--- Begin MATERIALS PROVIDED ---

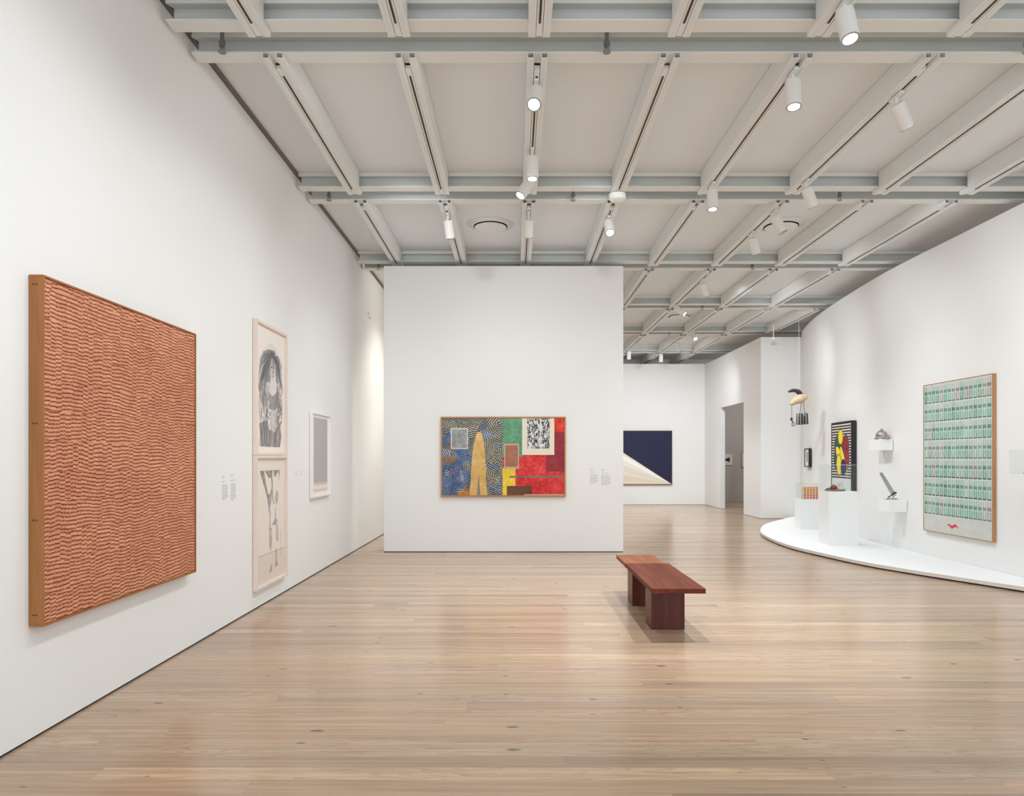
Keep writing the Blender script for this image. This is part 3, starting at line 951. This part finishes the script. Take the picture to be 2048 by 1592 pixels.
# framed works seen through the doorway
SRY = 23.8
pl = at(1436, 930, SRY); pr = at(1464.5, 908.5, SRY)
w, h = pr.x - pl.x, pr.z - pl.z
t, f = framed('framed_print', 'small white framed print of a black triangle, seen through the doorway', 'framed print', (pl.x, SRY, pl.z), 0, w, h, .03, .02, M_whiteframe)
S, T = ST(60, 80); img = np.zeros((60, 80, 3)); img[:] = (228, 222, 216)
put(img, inpoly(S, T, [(.84, .25), (.84, .78), (.36, .52)]), (52, 46, 44))
canvas_grid('paper', w - .04, h - .04, img, t, -.02, .02, .02)
pl = at(1482, 935, SRY); w, h = .42, .52
t, f = framed('framed_print', 'pink framed print half hidden by the right jamb of the doorway', 'framed print', (pl.x, SRY, pl.z), 0, w, h, .03, .03, wood('rose_frame', (176, 130, 116), (190, 146, 130)))
S, T = ST(20, 20); img = np.zeros((20, 20, 3)); img[:] = (232, 226, 220)
canvas_grid('paper', w - .06, h - .06, img, t, -.02, .03, .03)

# ------------------------------------------------------------------ right wall works
# teal canvas: plain rows of upright teal bars over a bare grey band
def teal_painting():
    hh, ww = 520, 360
    S, T = ST(hh, ww)
    img = np.zeros((hh, ww, 3)); img[:] = (206, 206, 200)
    r = np.random.RandomState(9)
    rows, cols = 7, 16
    sm = vnoise(hh, ww, 7, 6, 51)
    put(img, T < .885, (196, 214, 206), .15 + .35 * sm)
    tex = vnoise(hh, ww, 60, 160, 52); tex2 = vnoise(hh, ww, 140, 220, 53)
    for i in range(rows):
        t0 = .008 + i * .1255; t1 = t0 + .122
        for j in range(cols):
            s0 = .006 + j * .0617
            pal = r.rand()
            base = np.array((128, 186, 164), float) if pal < .68 else (np.array((160, 198, 182), float) if pal < .85 else np.array((184, 180, 174), float))
            base = base + r.randn() * 9
            ts = t0 + .004 + r.rand() * .003
            u = (S - s0) / .0617
            v = (T - ts) / (t1 - ts)
            lo = .11
            m = (u > lo) & (u < 1 - lo) & (v > 0) & (v < .97)
            put(img, m, base, (.55 + .4 * tex) * np.where(v < .28, .38, 1))
            edge = m & ((u < lo + .17) | (u > 1 - lo - .17))
            put(img, edge, base * .6, (.2 + .45 * tex) * np.where(v < .28, .45, 1))
            put(img, m & (v > .30) & (v < .46), base * .55, .2 + .5 * tex2)
            put(img, m & (v > .49) & (v < .54), (206, 222, 212), .6)
            put(img, m & (np.abs(u - .5) < .07) & (v > .5), (200, 218, 208), .5)
            put(img, (u > .08) & (u < .92) & (v > .93) & (v < .985), (48, 66, 60), .85)
    put(img, T > .885, (204, 204, 198)); img += (vnoise(hh, ww, 30, 30, 54) - .5)[..., None] * 8
    # one plain red brush stroke on the bare band
    wv = .945 + .006 * np.sin(S * 60)
    put(img, (np.abs(T - wv) < .011 * np.clip(1 - ((S - .46) / .09) ** 2, 0, 1)), (206, 62, 66), .9)
    return img


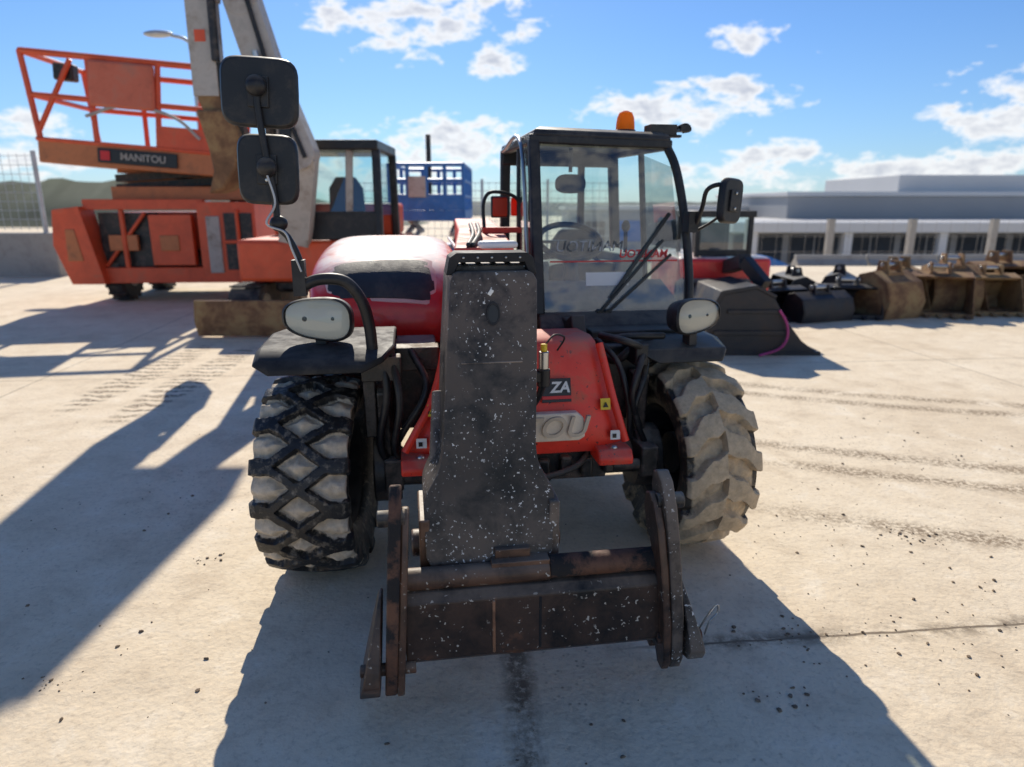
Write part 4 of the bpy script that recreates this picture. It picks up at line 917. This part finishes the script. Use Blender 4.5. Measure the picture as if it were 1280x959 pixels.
clouds = [(-7.3, 13.4, 9, 2.8), (-1.4, 10.2, 2.6, 1.3), (17.2, 11.6, 2.8, 1.1), (13.3, 6.9, 8, 2.0), (16.9, 8.2, 3, 1.0), (20, 2.9, 4.6, 1.7), (28.0, 1.8, 7, 1.6), (34.5, 4.2, 5, 4.4), (36, 8.3, 2.6, .8),
          (-5.1, 4.4, 7, 2.8), (-35, 3.5, 5, 2.2), (14, 2.1, 4, 1.0), (-14, 2.2, 7, 1.6), (150, 20, 60, 12)]
M_ = None
for a0, e0, ha, he in clouds:
    a = math_(nt, 'MULTIPLY_ADD', az, 1/ha, -a0/ha); c = math_(nt, 'MULTIPLY_ADD', el, 1/he, -e0/he)
    d = math_(nt, 'MULTIPLY_ADD', a, a, math_(nt, 'MULTIPLY', c, c))
    M_ = d if M_ is None else math_(nt, 'MINIMUM', M_, d)
M_ = math_(nt, 'SUBTRACT', 1., math_(nt, 'MINIMUM', M_, 2.2))
dens = math_(nt, 'ADD', math_(nt, 'MULTIPLY', M_, .34), math_(nt, 'MULTIPLY_ADD', fb, 2.2, -1.12))
cov = ramp(nt, dens, .02, .30)
core = ramp(nt, dens, .25, .65)
ccol = mixc(nt, core, (7.9, 7.9, 7.9), (4.6, 4.8, 5.4))
hz = ramp(nt, el, 12, -2)
skyc = mixc(nt, 1., sky.outputs[0], (.48, .66, .90), 'MULTIPLY')
skyc = mixc(nt, math_(nt, 'MULTIPLY', hz, .3), skyc, (2.8, 4.0, 5.6))
nt.links.new(mixc(nt, math_(nt, 'MULTIPLY', cov, .92), skyc, ccol), bg.inputs[0]); bg.inputs[1].default_value = .13

sd = bpy.data.lights.new('sun', 'SUN'); sd.energy = 5.0; sd.angle = math.radians(.53); sd.color = (1, .92, .79)
so = bpy.data.objects.new('sun', sd); COL.objects.link(so)
e_, a_ = math.radians(EL), math.radians(AZ)
D_ = -Vector((math.sin(a_)*math.cos(e_), math.cos(a_)*math.cos(e_), math.sin(e_)))
so.rotation_euler = D_.to_track_quat('-Z', 'Y').to_euler(); so.location = (0, 0, 20)

cd = bpy.data.cameras.new('camera'); co = bpy.data.objects.new('camera', cd); COL.objects.link(co); sc.camera = co
co.location = (0, 0, 1.6); co.rotation_euler = (math.radians(90-14.8), 0, 0); cd.lens = 24; cd.sensor_width = 36; cd.clip_start = .05; cd.clip_end = 2000
cd.dof.use_dof = True; cd.dof.focus_distance = 2.35; cd.dof.aperture_fstop = 2.0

--- End MATERIALS PROVIDED ---

Transcribe all of the entries word for word, but skip any pictures they contain.

Keep writing the Blender script for this image. This is part 3, starting at line 951. This part finishes the script. Take the picture to be 2048 by 1592 pixels.
# framed works seen through the doorway
SRY = 23.8
pl = at(1436, 930, SRY); pr = at(1464.5, 908.5, SRY)
w, h = pr.x - pl.x, pr.z - pl.z
t, f = framed('framed_print', 'small white framed print of a black triangle, seen through the doorway', 'framed print', (pl.x, SRY, pl.z), 0, w, h, .03, .02, M_whiteframe)
S, T = ST(60, 80); img = np.zeros((60, 80, 3)); img[:] = (228, 222, 216)
put(img, inpoly(S, T, [(.84, .25), (.84, .78), (.36, .52)]), (52, 46, 44))
canvas_grid('paper', w - .04, h - .04, img, t, -.02, .02, .02)
pl = at(1482, 935, SRY); w, h = .42, .52
t, f = framed('framed_print', 'pink framed print half hidden by the right jamb of the doorway', 'framed print', (pl.x, SRY, pl.z), 0, w, h, .03, .03, wood('rose_frame', (176, 130, 116), (190, 146, 130)))
S, T = ST(20, 20); img = np.zeros((20, 20, 3)); img[:] = (232, 226, 220)
canvas_grid('paper', w - .06, h - .06, img, t, -.02, .03, .03)

# ------------------------------------------------------------------ right wall works
# teal canvas: plain rows of upright teal bars over a bare grey band
def teal_painting():
    hh, ww = 520, 360
    S, T = ST(hh, ww)
    img = np.zeros((hh, ww, 3)); img[:] = (206, 206, 200)
    r = np.random.RandomState(9)
    rows, cols = 7, 16
    sm = vnoise(hh, ww, 7, 6, 51)
    put(img, T < .885, (196, 214, 206), .15 + .35 * sm)
    tex = vnoise(hh, ww, 60, 160, 52); tex2 = vnoise(hh, ww, 140, 220, 53)
    for i in range(rows):
        t0 = .008 + i * .1255; t1 = t0 + .122
        for j in range(cols):
            s0 = .006 + j * .0617
            pal = r.rand()
            base = np.array((128, 186, 164), float) if pal < .68 else (np.array((160, 198, 182), float) if pal < .85 else np.array((184, 180, 174), float))
            base = base + r.randn() * 9
            ts = t0 + .004 + r.rand() * .003
            u = (S - s0) / .0617
            v = (T - ts) / (t1 - ts)
            lo = .11
            m = (u > lo) & (u < 1 - lo) & (v > 0) & (v < .97)
            put(img, m, base, (.55 + .4 * tex) * np.where(v < .28, .38, 1))
            edge = m & ((u < lo + .17) | (u > 1 - lo - .17))
            put(img, edge, base * .6, (.2 + .45 * tex) * np.where(v < .28, .45, 1))
            put(img, m & (v > .30) & (v < .46), base * .55, .2 + .5 * tex2)
            put(img, m & (v > .49) & (v < .54), (206, 222, 212), .6)
            put(img, m & (np.abs(u - .5) < .07) & (v > .5), (200, 218, 208), .5)
            put(img, (u > .08) & (u < .92) & (v > .93) & (v < .985), (48, 66, 60), .85)
    put(img, T > .885, (204, 204, 198)); img += (vnoise(hh, ww, 30, 30, 54) - .5)[..., None] * 8
    # one plain red brush stroke on the bare band
    wv = .945 + .006 * np.sin(S * 60)
    put(img, (np.abs(T - wv) < .011 * np.clip(1 - ((S - .46) / .09) ** 2, 0, 1)), (206, 62, 66), .9)
    return img


Write part 4 of the bpy script that recreates this picture. It picks up at line 917. This part finishes the script. Use Blender 4.5. Measure the picture as if it were 1280x959 pixels.
clouds = [(-7.3, 13.4, 9, 2.8), (-1.4, 10.2, 2.6, 1.3), (17.2, 11.6, 2.8, 1.1), (13.3, 6.9, 8, 2.0), (16.9, 8.2, 3, 1.0), (20, 2.9, 4.6, 1.7), (28.0, 1.8, 7, 1.6), (34.5, 4.2, 5, 4.4), (36, 8.3, 2.6, .8),
          (-5.1, 4.4, 7, 2.8), (-35, 3.5, 5, 2.2), (14, 2.1, 4, 1.0), (-14, 2.2, 7, 1.6), (150, 20, 60, 12)]
M_ = None
for a0, e0, ha, he in clouds:
    a = math_(nt, 'MULTIPLY_ADD', az, 1/ha, -a0/ha); c = math_(nt, 'MULTIPLY_ADD', el, 1/he, -e0/he)
    d = math_(nt, 'MULTIPLY_ADD', a, a, math_(nt, 'MULTIPLY', c, c))
    M_ = d if M_ is None else math_(nt, 'MINIMUM', M_, d)
M_ = math_(nt, 'SUBTRACT', 1., math_(nt, 'MINIMUM', M_, 2.2))
dens = math_(nt, 'ADD', math_(nt, 'MULTIPLY', M_, .34), math_(nt, 'MULTIPLY_ADD', fb, 2.2, -1.12))
cov = ramp(nt, dens, .02, .30)
core = ramp(nt, dens, .25, .65)
ccol = mixc(nt, core, (7.9, 7.9, 7.9), (4.6, 4.8, 5.4))
hz = ramp(nt, el, 12, -2)
skyc = mixc(nt, 1., sky.outputs[0], (.48, .66, .90), 'MULTIPLY')
skyc = mixc(nt, math_(nt, 'MULTIPLY', hz, .3), skyc, (2.8, 4.0, 5.6))
nt.links.new(mixc(nt, math_(nt, 'MULTIPLY', cov, .92), skyc, ccol), bg.inputs[0]); bg.inputs[1].default_value = .13

sd = bpy.data.lights.new('sun', 'SUN'); sd.energy = 5.0; sd.angle = math.radians(.53); sd.color = (1, .92, .79)
so = bpy.data.objects.new('sun', sd); COL.objects.link(so)
e_, a_ = math.radians(EL), math.radians(AZ)
D_ = -Vector((math.sin(a_)*math.cos(e_), math.cos(a_)*math.cos(e_), math.sin(e_)))
so.rotation_euler = D_.to_track_quat('-Z', 'Y').to_euler(); so.location = (0, 0, 20)

cd = bpy.data.cameras.new('camera'); co = bpy.data.objects.new('camera', cd); COL.objects.link(co); sc.camera = co
co.location = (0, 0, 1.6); co.rotation_euler = (math.radians(90-14.8), 0, 0); cd.lens = 24; cd.sensor_width = 36; cd.clip_start = .05; cd.clip_end = 2000
cd.dof.use_dof = True; cd.dof.focus_distance = 2.35; cd.dof.aperture_fstop = 2.0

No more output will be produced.